To attain such simple answers, people divide human beings into two categories: good and evil. The public is educated to think in terms of the good guys versus the evil guys. They are taught to believe that bad things are caused by evil men with evil intentions. Evil men do not ever do good things. Conversely, they also believe that good men always do good things and not evil things.

As proof, look at most movies. Yes, there are movies in which the protagonists and antagonists are morally ambiguous, and in which good guys do bad things and bad guys do good things, but mostly the good and bad guys are clearly demarcated. As proof, look at how history books are written. Look at fairy tales. Even look at the content of LRC.

Reality is more complex, of course, than the simple division. All of us mix good and evil in one package. Those of us who look good and may do good much of the time do evil things, and sometimes our intentions and thoughts are far from pure and good. Those of us who look bad or evil not only are capable of doing good but often do good.

Not only that, but sometimes good guys with good intentions create very bad results! And sometimes bad guys with bad intentions produce good results.

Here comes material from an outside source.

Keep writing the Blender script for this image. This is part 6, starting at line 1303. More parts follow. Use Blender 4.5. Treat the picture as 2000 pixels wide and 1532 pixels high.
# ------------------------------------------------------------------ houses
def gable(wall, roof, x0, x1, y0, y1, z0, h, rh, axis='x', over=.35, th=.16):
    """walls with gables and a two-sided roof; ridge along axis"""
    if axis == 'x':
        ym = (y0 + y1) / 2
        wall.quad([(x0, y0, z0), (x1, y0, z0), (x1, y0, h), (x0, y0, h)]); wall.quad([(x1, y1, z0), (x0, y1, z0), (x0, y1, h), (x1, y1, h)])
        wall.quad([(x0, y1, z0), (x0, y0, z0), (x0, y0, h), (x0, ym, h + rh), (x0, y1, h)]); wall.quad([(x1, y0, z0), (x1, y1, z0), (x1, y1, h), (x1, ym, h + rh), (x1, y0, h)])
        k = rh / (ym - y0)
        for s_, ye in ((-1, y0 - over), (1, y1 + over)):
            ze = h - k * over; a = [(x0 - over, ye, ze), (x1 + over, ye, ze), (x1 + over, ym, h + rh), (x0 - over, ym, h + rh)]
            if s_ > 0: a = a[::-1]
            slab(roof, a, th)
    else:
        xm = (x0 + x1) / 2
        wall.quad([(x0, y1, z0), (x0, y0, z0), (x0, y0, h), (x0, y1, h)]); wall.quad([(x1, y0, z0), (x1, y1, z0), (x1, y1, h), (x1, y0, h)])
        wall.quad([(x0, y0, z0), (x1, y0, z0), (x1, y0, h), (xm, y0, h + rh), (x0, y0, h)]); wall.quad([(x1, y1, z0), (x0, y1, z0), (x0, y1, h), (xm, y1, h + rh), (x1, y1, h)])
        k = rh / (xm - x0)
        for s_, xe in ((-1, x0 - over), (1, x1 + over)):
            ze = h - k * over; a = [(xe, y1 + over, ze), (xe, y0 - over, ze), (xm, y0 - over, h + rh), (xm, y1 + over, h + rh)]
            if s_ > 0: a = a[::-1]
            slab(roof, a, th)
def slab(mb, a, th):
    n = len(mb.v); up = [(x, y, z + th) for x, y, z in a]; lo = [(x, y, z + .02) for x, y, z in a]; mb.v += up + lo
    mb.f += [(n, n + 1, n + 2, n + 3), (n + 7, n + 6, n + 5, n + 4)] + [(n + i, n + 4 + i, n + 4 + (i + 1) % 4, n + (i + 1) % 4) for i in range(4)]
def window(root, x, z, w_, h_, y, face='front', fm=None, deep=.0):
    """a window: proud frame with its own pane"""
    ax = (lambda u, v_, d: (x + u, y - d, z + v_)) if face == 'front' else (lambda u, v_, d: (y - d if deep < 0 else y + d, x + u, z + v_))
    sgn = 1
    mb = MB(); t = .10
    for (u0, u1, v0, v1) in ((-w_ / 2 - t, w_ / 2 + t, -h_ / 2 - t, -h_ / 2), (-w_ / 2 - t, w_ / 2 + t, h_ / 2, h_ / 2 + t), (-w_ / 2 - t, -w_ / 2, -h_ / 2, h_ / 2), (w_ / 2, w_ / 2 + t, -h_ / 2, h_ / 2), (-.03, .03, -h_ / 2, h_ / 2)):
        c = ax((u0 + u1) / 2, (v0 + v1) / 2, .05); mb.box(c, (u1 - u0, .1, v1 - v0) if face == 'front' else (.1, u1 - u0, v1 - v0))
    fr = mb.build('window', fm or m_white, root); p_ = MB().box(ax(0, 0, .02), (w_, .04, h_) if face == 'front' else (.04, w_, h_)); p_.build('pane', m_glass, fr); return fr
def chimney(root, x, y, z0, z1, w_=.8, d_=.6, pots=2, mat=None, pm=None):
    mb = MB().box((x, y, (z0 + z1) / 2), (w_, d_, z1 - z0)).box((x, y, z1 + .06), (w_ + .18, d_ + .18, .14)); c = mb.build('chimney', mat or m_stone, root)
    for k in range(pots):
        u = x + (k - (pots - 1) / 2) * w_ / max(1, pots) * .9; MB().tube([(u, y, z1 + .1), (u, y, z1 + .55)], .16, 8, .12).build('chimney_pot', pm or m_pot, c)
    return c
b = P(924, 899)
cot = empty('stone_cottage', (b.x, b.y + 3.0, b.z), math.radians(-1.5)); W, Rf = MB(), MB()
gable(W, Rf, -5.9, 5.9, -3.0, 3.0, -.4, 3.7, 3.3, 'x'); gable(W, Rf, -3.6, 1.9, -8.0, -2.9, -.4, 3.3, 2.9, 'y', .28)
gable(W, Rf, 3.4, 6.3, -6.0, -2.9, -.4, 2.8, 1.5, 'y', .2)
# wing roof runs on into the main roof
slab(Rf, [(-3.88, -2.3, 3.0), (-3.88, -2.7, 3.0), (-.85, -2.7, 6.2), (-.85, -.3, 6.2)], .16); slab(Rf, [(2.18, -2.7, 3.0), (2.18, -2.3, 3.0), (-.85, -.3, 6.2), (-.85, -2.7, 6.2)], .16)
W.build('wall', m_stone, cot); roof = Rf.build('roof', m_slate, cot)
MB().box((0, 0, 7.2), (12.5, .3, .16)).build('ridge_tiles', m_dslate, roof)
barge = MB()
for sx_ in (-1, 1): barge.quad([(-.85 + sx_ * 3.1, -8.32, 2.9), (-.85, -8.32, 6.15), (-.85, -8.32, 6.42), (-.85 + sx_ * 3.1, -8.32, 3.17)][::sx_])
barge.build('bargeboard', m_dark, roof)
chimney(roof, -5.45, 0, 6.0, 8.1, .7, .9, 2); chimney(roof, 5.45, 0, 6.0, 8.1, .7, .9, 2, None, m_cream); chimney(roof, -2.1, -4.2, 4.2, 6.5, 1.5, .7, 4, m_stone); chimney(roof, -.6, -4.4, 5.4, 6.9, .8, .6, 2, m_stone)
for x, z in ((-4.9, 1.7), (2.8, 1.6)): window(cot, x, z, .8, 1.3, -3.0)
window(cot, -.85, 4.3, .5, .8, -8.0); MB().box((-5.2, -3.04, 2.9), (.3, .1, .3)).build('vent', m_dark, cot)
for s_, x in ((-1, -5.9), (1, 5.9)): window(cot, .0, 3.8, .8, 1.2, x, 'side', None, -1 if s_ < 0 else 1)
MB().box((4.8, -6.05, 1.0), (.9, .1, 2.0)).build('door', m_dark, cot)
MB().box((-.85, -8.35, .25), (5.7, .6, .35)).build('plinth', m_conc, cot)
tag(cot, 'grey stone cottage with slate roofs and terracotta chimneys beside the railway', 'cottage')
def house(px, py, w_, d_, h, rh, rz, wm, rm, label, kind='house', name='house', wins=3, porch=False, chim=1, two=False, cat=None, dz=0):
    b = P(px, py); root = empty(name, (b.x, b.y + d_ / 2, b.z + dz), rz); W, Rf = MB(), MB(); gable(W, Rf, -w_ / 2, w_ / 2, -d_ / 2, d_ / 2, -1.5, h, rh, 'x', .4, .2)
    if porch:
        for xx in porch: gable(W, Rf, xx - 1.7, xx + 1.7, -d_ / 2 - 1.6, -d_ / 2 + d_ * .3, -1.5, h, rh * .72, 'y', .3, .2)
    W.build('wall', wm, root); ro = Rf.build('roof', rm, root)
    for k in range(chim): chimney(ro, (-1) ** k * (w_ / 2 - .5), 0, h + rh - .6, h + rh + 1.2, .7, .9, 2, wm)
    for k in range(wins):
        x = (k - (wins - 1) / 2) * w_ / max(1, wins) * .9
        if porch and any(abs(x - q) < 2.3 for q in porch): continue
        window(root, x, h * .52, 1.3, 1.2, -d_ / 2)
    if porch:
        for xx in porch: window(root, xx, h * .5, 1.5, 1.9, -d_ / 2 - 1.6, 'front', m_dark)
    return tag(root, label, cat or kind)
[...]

This is not what the public wants to hear. Why not? It confuses them. They may actually have to think about themselves, their relations with others, their groups, their actions, and their country in quite different ways — once they recognize the moral ambiguity of the human being.

This is why the news contains so little analysis. Instead of explaining that a program of government or an organization like the government must go bad or be bad because its incentive structure is rotten (this encompasses the government’s aggression), those who support government instead blame these failures on the people who are manning the government. They must be evil, they must be perverting the government (in this good/evil view) because evil things only come from evil people. The public thinks that these people are selfish, which to them is an evil thing. The public identifies evil motives with selfish motives.

And so it is enough to examine the motives of the candidates or proxies for them in their personal lives, and it is enough to examine the motives of Bales. We do not get hundreds of different voices in the media focusing on the motives of Bales because they have been told to support the system and whitewash the system’s elements that lie behind his atrocities. It’s not entertaining to analyze the system. The system produces evil outcomes, in the public view, only when evil men do them. To question the system is to introduce a high degree of ambiguity and complexity. The public wants a simple answer to the massacre or to the question of whom to vote for.

I digress to observe that this view can be extended to say that people in government are puppets. Behind them are puppet masters, and they are the evil ones. This is a different narrative with a similar point of view. Instead of saying that any government is bound to produce mostly evil outcomes because of its inherent structure and incentives, there are those who blame the outcomes on the puppet masters.

Jensen mentions another factor, which is the demand for gossip. He quotes sociologist Robert E. Park “The first newspapers were simply devices for organizing gossip, and that, to a greater or lesser extent, they have remained.” Gossip is not at all analytical. A web definition reads “Casual or unconstrained conversation or reports about other people, typically involving details that are not confirmed as being true.”

People in power could conceivably lead the public into a more analytical mind set and into an attitude that could tolerate greater complexity and greater moral ambiguity. However, why should the powerful ever do that? Their incentive is to play up simple explanations and maintain the public in its simple ways of thought. It is to portray “us” as the good guys and always to have a roster of bad guys ready and handy. This is one way to maintain power. And the people with the power may actually believe this themselves, or many of them may.

One of the drawbacks of government-as-we-know-it, which is government of us by others who have power over us, is that we perpetuate immaturity. We discourage the development of analytical skills in favor of perpetuating simple theories of human behavior.